◆ Requirement: Output, please, exactly those lines of the listing that come before the line with "COL = SC.collection", along with that line itself.

◆ Data shown:
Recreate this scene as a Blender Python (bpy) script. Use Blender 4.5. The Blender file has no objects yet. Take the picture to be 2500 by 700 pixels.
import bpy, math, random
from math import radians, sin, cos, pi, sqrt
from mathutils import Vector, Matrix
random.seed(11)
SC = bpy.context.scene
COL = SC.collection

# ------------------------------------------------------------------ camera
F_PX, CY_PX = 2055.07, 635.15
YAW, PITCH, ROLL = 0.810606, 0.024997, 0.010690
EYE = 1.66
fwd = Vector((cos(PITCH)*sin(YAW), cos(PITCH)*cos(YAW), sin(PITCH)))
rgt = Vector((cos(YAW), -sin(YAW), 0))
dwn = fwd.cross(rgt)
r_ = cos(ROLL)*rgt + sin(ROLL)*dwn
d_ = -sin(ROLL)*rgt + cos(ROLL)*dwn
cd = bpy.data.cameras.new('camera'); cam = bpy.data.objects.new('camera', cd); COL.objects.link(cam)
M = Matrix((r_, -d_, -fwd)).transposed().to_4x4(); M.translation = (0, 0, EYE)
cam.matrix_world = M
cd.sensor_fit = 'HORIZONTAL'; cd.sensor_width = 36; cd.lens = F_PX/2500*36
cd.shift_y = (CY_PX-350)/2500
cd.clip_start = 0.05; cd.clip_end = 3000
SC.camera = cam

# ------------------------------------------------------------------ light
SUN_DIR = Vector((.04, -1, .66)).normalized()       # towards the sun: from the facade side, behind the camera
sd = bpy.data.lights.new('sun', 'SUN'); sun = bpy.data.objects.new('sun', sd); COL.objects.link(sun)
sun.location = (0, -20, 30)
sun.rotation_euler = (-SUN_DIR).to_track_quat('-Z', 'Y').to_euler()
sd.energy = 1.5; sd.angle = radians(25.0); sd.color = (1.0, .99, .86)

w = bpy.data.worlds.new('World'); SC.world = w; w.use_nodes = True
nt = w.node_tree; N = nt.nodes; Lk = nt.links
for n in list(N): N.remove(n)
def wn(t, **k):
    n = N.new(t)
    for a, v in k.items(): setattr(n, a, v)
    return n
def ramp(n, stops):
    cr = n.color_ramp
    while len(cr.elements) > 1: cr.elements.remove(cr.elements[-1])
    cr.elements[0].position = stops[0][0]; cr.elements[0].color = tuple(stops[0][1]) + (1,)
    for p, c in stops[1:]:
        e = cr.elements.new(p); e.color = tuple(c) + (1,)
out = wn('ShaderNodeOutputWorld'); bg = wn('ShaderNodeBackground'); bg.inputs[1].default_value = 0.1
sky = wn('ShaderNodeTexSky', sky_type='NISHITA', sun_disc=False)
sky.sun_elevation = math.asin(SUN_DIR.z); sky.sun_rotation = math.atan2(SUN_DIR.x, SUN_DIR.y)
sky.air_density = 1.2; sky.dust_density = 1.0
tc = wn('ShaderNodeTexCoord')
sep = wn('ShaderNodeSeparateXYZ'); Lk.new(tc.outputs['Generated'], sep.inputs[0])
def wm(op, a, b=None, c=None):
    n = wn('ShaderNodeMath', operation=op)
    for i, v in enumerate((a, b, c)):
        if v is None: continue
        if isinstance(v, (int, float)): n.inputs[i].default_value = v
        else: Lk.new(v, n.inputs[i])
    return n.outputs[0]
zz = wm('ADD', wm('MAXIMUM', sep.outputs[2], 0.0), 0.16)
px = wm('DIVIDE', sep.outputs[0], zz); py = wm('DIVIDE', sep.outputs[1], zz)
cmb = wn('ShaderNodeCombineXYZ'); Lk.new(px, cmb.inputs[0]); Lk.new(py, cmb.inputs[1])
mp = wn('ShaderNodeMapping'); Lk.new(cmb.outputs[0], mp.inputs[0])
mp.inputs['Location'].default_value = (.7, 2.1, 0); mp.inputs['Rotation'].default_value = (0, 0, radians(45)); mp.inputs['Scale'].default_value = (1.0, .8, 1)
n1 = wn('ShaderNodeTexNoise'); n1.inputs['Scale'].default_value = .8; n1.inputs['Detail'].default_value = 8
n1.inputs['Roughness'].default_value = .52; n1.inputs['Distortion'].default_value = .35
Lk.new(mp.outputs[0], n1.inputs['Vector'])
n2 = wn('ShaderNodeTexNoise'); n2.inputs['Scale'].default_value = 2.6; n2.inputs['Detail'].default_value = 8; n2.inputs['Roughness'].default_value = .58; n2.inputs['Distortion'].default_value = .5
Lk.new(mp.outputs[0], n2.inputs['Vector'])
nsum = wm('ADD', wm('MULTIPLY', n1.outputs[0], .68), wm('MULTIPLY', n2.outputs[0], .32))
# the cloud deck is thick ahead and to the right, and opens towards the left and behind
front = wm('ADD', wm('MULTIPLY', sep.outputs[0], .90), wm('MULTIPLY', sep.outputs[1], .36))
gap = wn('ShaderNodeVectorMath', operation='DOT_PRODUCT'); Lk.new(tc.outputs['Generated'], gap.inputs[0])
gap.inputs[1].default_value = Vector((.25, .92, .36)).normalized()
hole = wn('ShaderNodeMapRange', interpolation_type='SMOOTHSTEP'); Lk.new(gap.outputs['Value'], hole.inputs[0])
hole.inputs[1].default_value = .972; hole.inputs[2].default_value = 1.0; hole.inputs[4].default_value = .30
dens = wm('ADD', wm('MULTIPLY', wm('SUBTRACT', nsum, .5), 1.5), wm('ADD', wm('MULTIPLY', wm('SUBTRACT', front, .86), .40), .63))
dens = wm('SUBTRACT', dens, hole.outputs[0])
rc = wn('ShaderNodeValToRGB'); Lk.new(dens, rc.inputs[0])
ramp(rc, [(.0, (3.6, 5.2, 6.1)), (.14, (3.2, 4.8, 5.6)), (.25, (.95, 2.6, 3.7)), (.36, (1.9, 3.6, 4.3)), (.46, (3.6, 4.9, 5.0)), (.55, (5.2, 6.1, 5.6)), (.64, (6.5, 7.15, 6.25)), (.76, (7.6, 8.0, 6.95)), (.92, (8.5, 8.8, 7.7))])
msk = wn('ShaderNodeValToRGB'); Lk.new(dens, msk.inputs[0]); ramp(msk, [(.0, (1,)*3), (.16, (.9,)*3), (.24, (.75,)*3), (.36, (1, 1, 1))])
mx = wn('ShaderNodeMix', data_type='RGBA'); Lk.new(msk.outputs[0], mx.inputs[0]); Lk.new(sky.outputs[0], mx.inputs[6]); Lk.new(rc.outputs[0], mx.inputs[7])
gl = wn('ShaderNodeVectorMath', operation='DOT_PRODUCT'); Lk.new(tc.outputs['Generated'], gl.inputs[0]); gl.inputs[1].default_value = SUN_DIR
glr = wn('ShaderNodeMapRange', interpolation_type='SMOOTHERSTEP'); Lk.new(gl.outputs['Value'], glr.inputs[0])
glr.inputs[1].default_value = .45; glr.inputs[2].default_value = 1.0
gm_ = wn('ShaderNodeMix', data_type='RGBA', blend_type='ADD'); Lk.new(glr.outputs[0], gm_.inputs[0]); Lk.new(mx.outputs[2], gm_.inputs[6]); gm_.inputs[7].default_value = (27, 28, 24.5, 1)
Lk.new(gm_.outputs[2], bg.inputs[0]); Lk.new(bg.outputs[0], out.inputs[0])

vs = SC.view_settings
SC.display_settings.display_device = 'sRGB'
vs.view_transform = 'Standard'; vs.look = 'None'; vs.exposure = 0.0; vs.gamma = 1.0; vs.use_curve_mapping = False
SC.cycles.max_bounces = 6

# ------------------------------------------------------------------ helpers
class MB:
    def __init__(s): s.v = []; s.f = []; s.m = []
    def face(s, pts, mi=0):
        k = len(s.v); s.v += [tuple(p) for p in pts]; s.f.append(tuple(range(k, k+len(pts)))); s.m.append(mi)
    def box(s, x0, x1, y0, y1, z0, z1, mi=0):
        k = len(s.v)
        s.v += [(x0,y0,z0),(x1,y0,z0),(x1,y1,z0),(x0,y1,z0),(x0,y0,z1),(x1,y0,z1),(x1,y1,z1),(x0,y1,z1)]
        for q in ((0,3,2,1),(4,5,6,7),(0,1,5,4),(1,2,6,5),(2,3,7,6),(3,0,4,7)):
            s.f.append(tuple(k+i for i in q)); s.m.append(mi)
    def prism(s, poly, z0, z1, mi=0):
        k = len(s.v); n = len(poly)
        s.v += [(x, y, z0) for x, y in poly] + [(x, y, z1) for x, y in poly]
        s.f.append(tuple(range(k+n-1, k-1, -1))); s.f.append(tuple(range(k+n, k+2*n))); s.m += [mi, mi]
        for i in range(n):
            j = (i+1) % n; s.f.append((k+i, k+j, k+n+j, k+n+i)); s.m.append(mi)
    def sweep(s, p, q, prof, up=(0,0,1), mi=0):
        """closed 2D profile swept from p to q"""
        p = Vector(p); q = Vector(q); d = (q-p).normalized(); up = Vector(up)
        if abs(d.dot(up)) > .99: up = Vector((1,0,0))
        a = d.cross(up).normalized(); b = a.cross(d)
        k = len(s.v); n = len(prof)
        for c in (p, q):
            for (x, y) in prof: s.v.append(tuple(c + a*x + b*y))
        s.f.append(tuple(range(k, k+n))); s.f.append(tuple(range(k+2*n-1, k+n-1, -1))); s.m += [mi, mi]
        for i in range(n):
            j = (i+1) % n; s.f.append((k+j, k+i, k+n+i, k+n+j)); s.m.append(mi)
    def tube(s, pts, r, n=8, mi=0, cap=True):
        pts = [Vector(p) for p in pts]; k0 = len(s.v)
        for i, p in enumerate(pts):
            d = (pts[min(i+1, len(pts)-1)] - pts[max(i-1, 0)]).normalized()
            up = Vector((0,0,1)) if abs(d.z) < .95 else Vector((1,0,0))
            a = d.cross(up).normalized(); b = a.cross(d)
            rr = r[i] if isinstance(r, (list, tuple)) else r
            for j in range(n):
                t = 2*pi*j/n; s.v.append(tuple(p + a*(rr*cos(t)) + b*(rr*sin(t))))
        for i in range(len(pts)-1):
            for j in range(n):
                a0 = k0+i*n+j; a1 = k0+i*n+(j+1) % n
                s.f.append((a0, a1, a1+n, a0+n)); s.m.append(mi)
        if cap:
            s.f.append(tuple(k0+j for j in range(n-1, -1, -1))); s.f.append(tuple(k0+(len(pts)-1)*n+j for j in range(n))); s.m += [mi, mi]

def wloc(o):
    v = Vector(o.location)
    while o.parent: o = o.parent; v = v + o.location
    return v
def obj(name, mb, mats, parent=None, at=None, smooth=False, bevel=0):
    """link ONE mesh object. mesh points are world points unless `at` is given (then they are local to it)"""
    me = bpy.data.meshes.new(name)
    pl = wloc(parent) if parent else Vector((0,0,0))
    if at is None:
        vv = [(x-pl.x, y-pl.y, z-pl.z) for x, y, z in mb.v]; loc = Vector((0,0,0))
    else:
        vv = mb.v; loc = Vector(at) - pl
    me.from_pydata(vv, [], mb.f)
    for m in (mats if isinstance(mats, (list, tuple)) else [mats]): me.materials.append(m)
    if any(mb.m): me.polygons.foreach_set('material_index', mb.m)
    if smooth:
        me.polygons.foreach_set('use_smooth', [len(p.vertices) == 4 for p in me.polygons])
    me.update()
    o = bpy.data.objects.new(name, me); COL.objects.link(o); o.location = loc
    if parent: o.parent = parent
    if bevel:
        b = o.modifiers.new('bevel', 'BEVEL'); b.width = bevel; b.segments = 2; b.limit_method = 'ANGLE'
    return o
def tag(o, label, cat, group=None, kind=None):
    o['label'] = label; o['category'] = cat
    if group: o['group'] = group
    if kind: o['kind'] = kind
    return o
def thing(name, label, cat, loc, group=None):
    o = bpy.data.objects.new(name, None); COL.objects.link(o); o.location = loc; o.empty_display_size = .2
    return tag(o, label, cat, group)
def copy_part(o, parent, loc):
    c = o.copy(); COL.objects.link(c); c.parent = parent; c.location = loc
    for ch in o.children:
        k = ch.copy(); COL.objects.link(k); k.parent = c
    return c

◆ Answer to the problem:
Recreate this scene as a Blender Python (bpy) script. Use Blender 4.5. The Blender file has no objects yet. Take the picture to be 2500 by 700 pixels.
import bpy, math, random
from math import radians, sin, cos, pi, sqrt
from mathutils import Vector, Matrix
random.seed(11)
SC = bpy.context.scene
COL = SC.collection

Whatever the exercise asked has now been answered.